Наследник Джучи отпустил Даниила «с честью», официально признав его правителем Галича, но князь сохранил ощущение пережитого унижения. Сам факт признания русским князем, игравшим ключевую роль в политике Центральной Европы, зависимости от степных варваров мог усугубить его душевные страдания. Не случайно его летописец пишет: «О злее зла честь татарская! Даниил Романович, великий князь, владел вместе со своим братом всею Русской землей: Киевом, Владимиром, Галичем и другими областями, а ныне стоит на коленях и называет себя холопом! Татары хотят дани, а он на жизнь не надеется». Подливая масло в огонь, он сравнивает Даниила с его отцом Романом Мстиславичем: «Его отец был царь в Русской земле, он покорил половецкую землю и повоевал иные области. Сын его не удостоился чести», подчеркивая ту пропасть, какая простерлась между «царем Русской земли» и его сыном — «холопом» правителя Улуса Джучи.

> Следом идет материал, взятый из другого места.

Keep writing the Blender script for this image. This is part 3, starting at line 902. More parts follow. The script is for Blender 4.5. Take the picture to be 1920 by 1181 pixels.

При исследовании обстоятельств поездки Даниила Галицкого к Бату возникает вопрос: почему Даниил признал зависимость от Бату, а не от самого великого хана? Почему он не был отправлен в Каракорум — подобно Ярославу, его сыновьям Александру и Андрею, Борису Ростовскому и другим князьям? Михаил Черниговский был казнен в ставке Бату, но он, как уже было отмечено, не приобрел статуса вассала, и потому не было необходимости решать его судьбу в Каракоруме. Даниил же вошел в иерархию Монгольской империи, добился высоких почестей, почему же его новый статус не был подтвержден великим ханом? Источники не дают ответа на этот вопрос. Полагаю, Даниил мог быть признан не вассалом монголов, а их союзником, хотя других примеров подобных отношений между Бату и русскими князьями мы не встречаем.
Результат поездки с лихвой компенсировал переживания и нравственные муки Даниила. Во-первых, Бату перестал считать его врагом и, даже напротив, — одарил своим покровительством. Во-вторых, европейские государи наперебой начали добиваться расположения правителя Галицко-Волынской Руси. Бела IV, прежде отказывавшийся породниться с Даниилом, теперь с готовностью выдал замуж за его сына Льва свою дочь [см., напр.: Пашуто 1956, с. 205]. Таким образом, «холопство» Даниила отнюдь не уронило его авторитета в глазах европейских монархов. Сообщение Ипатьевской летописи позволяет составить представление, в чем заключалась «честь татарская», то есть дары, которые Даниил получил от Бату. По сообщению летописца, когда в 1252 г. князь Галицкий со своими войсками пришел на помощь венгерскому королю и участвовал в переговорах с немецкими послами, «Немьци же дивяшеся оружью Татарьскому: беша бо кони в личинахъ и в коярехъ кожаныхъ, и льдье во ярыцехъ...» [ПСРЛ 1908, с. 813]. По-видимому, Бату подарил Даниилу несколько дорогих монгольских доспехов из лакированной кожи, которые надевали только представители монгольской элиты. Если это было так, то такой подарок подчеркивает особый статус Даниила в отношениях с Бату, поскольку дарение наследником Джучи дорогих монгольских доспехов другим русским князьях летописцами не зафиксировано.